0/5

Vale: John Sorell

John Sorell, former News Director at Nine Melbourne who recruited Brian Naylor to create an unbeatable reign, has died.

sorellFormer Director of News at Channel Nine Melbourne, John Sorell, has died, following a heart attack, aged 71.

Sorell was GTV9’s news director for 28 years, notably during the era of newsreaders Brian Naylor and Sir Eric Pearce.

Sorell was instrumental in wooing Naylor from Seven to Nine in 1978. “If you cant beat them, poach them,” he was reported as saying.

Following the recent death of Brian Naylor, Sorell wrote an obituary for the Herald Sun:  But we had our moments. Once he said publicly that news reading was a “pretty boring job”. I was upset and described Brian as a “good-looking man who smelled nice”.

This was pretty stupid of me. Naylor was appalled and so was management.

For a fortnight we didn’t speak. He’d shut his office on arrival and I’d pass the scripts under the door. In the end he was very gracious, we shook hands, had a beer and the incident was forgotten.

Sorell started his career at the Hobart Mercury in 1955. Prior to working for Nine he had written for Melbourne’s Herald and Observer newspapers but was wooed by the Packer family to Nine in the mid 1970s.

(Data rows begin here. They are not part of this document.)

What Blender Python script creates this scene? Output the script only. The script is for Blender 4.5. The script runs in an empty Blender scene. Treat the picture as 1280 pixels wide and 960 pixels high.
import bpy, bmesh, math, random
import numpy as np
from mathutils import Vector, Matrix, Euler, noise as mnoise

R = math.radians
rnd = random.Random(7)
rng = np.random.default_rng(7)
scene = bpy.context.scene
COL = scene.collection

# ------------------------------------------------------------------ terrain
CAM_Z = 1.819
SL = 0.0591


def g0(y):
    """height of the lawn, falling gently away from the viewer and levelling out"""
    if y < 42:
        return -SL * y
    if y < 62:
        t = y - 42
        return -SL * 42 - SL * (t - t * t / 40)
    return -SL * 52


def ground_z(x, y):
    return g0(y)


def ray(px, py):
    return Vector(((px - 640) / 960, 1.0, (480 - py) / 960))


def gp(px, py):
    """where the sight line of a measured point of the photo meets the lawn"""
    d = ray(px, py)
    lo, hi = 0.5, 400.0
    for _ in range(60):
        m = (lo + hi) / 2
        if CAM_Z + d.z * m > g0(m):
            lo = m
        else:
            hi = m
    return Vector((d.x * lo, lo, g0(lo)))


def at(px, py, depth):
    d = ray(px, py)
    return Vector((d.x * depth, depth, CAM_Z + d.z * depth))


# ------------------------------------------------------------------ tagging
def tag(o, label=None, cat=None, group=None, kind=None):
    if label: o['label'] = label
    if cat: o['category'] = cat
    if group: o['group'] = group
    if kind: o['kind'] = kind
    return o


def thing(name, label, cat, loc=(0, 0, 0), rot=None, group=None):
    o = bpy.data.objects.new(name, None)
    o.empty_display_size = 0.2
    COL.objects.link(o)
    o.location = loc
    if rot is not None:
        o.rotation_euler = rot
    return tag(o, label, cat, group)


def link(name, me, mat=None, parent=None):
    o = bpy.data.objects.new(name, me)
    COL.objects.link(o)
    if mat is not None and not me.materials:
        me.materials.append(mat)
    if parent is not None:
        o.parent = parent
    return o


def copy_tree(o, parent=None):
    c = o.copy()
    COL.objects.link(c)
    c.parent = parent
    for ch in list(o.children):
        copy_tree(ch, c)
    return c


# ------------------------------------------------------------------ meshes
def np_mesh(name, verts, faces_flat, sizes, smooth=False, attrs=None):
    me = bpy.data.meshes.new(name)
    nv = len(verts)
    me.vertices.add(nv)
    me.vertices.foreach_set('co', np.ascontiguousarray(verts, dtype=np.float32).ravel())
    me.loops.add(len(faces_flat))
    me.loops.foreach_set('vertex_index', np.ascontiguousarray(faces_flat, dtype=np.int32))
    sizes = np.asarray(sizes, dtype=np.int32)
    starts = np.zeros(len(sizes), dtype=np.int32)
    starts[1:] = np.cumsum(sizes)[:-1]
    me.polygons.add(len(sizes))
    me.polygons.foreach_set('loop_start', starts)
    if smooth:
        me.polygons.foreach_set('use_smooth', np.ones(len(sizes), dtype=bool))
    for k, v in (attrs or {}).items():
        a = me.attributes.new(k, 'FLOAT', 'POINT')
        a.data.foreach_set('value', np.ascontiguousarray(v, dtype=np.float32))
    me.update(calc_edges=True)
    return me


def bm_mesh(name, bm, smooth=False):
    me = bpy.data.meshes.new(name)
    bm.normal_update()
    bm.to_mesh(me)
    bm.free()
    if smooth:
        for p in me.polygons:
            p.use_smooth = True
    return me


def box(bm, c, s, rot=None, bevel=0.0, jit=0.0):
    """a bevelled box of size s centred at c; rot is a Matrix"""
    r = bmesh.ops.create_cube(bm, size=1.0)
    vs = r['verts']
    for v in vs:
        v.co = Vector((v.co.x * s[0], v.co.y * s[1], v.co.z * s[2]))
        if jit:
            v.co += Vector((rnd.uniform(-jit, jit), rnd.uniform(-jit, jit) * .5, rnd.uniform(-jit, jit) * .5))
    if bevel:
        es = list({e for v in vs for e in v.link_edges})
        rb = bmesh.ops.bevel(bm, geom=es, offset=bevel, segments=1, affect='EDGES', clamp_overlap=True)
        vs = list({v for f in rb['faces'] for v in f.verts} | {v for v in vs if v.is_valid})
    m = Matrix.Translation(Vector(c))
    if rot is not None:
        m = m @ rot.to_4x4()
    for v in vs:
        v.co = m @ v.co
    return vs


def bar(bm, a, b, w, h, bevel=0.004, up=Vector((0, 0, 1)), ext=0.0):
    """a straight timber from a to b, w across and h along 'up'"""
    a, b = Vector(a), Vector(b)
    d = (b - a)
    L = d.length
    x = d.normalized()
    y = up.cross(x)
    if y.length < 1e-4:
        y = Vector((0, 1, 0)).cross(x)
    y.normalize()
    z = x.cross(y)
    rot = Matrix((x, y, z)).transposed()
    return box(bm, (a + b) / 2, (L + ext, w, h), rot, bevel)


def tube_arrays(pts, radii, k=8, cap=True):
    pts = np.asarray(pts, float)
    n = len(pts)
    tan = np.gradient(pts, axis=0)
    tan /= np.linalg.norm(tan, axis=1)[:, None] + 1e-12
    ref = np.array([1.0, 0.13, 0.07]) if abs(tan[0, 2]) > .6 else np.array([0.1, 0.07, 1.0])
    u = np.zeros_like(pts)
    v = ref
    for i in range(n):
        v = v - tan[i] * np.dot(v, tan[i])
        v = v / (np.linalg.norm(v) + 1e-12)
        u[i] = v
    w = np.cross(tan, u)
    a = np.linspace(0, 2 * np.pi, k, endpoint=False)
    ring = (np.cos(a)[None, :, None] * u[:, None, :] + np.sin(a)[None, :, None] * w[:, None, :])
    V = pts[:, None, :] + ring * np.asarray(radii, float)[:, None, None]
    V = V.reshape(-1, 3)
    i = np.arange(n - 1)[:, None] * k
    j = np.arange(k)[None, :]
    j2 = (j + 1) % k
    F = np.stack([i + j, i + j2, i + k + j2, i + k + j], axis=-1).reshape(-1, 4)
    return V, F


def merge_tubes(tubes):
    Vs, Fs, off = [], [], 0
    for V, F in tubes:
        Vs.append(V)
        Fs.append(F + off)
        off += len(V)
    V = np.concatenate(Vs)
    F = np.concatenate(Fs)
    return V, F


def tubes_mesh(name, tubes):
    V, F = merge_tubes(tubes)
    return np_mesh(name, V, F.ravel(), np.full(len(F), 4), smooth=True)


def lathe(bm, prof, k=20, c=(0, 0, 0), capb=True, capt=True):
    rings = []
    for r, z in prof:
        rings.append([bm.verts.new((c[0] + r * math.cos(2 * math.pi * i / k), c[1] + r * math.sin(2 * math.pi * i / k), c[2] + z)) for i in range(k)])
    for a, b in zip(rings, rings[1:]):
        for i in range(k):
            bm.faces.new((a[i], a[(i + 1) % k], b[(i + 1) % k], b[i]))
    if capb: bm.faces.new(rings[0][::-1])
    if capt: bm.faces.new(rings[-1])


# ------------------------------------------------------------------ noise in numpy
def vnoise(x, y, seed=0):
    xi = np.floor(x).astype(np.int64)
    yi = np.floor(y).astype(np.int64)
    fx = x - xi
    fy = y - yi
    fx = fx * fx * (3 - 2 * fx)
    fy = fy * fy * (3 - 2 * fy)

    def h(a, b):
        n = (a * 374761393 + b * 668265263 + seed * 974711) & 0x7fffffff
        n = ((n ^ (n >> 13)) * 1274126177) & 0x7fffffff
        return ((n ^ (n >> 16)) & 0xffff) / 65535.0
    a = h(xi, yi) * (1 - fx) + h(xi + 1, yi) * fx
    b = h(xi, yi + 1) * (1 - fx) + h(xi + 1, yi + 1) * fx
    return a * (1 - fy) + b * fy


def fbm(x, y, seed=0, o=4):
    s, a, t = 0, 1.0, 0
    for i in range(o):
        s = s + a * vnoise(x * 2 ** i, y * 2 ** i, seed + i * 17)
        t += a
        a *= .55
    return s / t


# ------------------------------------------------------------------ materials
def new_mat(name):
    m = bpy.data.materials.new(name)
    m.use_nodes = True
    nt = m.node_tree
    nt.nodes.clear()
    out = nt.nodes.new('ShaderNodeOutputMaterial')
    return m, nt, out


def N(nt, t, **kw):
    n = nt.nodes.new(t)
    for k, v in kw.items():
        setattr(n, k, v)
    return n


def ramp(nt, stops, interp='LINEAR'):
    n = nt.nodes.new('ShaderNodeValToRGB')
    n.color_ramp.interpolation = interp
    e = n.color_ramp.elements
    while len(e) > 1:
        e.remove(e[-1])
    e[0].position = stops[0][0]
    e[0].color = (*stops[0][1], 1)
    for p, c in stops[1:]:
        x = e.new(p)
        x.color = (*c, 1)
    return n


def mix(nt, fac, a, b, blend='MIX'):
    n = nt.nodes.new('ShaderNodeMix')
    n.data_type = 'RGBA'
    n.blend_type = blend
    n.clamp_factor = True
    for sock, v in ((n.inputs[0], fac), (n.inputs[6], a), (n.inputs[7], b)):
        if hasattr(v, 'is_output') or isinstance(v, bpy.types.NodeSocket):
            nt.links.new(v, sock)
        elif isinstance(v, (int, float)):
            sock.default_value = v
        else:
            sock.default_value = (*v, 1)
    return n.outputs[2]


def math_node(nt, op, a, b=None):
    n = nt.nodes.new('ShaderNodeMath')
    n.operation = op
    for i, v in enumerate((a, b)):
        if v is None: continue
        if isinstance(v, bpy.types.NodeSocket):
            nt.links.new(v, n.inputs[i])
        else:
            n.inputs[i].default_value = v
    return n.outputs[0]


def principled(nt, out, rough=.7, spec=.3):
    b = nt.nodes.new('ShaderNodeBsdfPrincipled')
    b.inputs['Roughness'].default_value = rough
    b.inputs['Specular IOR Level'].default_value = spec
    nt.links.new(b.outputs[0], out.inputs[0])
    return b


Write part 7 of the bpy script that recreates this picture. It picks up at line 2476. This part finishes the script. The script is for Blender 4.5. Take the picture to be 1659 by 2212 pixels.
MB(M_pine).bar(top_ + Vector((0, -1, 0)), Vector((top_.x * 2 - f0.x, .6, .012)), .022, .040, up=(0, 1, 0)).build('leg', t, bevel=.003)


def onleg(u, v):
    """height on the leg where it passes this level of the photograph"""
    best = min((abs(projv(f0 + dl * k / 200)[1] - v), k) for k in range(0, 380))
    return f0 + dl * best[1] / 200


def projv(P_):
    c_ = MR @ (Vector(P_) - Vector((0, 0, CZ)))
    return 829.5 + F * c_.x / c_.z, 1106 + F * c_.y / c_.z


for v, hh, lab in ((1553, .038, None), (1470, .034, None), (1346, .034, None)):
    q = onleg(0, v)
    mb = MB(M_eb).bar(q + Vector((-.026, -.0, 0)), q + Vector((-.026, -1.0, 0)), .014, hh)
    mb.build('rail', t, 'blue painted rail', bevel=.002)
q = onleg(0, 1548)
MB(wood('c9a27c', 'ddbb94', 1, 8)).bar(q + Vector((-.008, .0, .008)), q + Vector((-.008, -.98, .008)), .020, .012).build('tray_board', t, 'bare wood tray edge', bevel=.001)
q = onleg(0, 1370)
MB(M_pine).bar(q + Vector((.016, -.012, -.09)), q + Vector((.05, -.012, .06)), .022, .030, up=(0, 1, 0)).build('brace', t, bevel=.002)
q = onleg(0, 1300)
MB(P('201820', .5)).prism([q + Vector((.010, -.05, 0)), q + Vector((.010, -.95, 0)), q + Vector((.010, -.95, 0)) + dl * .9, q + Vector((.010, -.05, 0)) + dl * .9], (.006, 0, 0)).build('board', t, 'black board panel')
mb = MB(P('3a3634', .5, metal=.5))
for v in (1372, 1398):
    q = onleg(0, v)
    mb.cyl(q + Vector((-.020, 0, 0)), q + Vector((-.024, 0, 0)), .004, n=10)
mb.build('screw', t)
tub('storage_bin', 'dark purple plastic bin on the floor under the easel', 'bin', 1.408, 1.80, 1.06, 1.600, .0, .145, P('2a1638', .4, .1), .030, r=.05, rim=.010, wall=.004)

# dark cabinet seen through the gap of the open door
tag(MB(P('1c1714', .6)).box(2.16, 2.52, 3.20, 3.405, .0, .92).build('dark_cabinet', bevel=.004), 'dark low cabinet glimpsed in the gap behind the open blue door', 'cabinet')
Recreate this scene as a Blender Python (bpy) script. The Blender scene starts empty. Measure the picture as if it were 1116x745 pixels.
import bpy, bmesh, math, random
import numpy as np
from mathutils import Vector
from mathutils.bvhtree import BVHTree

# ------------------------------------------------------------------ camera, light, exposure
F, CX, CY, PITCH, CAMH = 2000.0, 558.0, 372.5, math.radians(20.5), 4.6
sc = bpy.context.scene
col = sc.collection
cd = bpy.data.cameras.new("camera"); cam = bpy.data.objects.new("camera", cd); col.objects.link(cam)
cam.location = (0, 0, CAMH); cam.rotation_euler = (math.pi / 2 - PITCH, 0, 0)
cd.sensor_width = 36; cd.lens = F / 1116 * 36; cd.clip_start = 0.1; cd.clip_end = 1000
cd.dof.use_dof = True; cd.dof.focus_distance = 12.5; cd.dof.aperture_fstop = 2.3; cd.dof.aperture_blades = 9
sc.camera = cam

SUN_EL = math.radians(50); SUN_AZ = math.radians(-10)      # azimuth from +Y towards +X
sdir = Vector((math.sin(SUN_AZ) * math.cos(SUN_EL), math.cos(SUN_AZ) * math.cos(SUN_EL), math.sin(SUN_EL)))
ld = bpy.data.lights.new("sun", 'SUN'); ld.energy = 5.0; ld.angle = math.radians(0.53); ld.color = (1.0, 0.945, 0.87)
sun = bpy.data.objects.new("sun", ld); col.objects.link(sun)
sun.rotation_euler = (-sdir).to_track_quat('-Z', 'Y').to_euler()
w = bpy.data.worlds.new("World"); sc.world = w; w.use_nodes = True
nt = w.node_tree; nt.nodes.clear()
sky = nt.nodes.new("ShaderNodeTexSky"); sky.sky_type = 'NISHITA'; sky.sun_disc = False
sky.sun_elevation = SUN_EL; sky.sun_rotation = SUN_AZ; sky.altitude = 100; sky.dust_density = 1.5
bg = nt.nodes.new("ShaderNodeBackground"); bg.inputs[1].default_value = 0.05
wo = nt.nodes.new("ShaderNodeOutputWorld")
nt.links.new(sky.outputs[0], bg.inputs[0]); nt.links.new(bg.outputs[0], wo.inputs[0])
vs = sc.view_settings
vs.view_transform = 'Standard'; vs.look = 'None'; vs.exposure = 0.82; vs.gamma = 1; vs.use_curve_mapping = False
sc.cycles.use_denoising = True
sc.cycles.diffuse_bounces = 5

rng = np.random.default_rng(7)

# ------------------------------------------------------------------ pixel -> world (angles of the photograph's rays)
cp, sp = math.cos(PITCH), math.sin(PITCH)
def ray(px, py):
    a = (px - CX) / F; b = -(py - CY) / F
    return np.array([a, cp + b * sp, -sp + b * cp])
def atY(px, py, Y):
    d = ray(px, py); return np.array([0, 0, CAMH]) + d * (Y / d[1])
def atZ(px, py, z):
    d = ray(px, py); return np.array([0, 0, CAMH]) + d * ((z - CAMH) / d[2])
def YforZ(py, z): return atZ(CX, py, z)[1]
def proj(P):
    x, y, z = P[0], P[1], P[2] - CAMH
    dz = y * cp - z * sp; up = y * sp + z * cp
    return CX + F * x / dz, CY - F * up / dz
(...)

He was a dual Walkley Award winner, one of which was awarded for an exclusive interview with deposed Prime Minister John Gorton.

“Seems that nobody could get to him,” Sorell once said. “I just rang him up at The Lodge and got through to him.

“Anyway I rang him up and he said, ‘Come around now if you like.’ “I thought about it and decided if I went around we’d both get on the grog and next morning neither of us would remember anything about it, and he’d ring me up and say he’d changed his mind.”

The interview was held beside the pool at The Lodge, and beat all the competitors by a day.

John Sorell retired from Nine in 2003. GTV9 opened its news bulletin this evening with a tribute, introduced by newsreader Jo Hall, who, fighting back tears, acknowledged her start in television news from an appointment by Sorell.

He is survived by his wife and three children and eight grandchildren.

Source: Herald Sun, Melbourne Observer

One Response

  1. John Sorell and Brian Naylor were the keys to Nine’s dominance in news in Melbourne through the 1980s (apart from 1986 and 1987 when Ten won the ratings), the 1990s and the early 2000s. Their successes are unlikely to be replicated in the future by Nine, or by another network.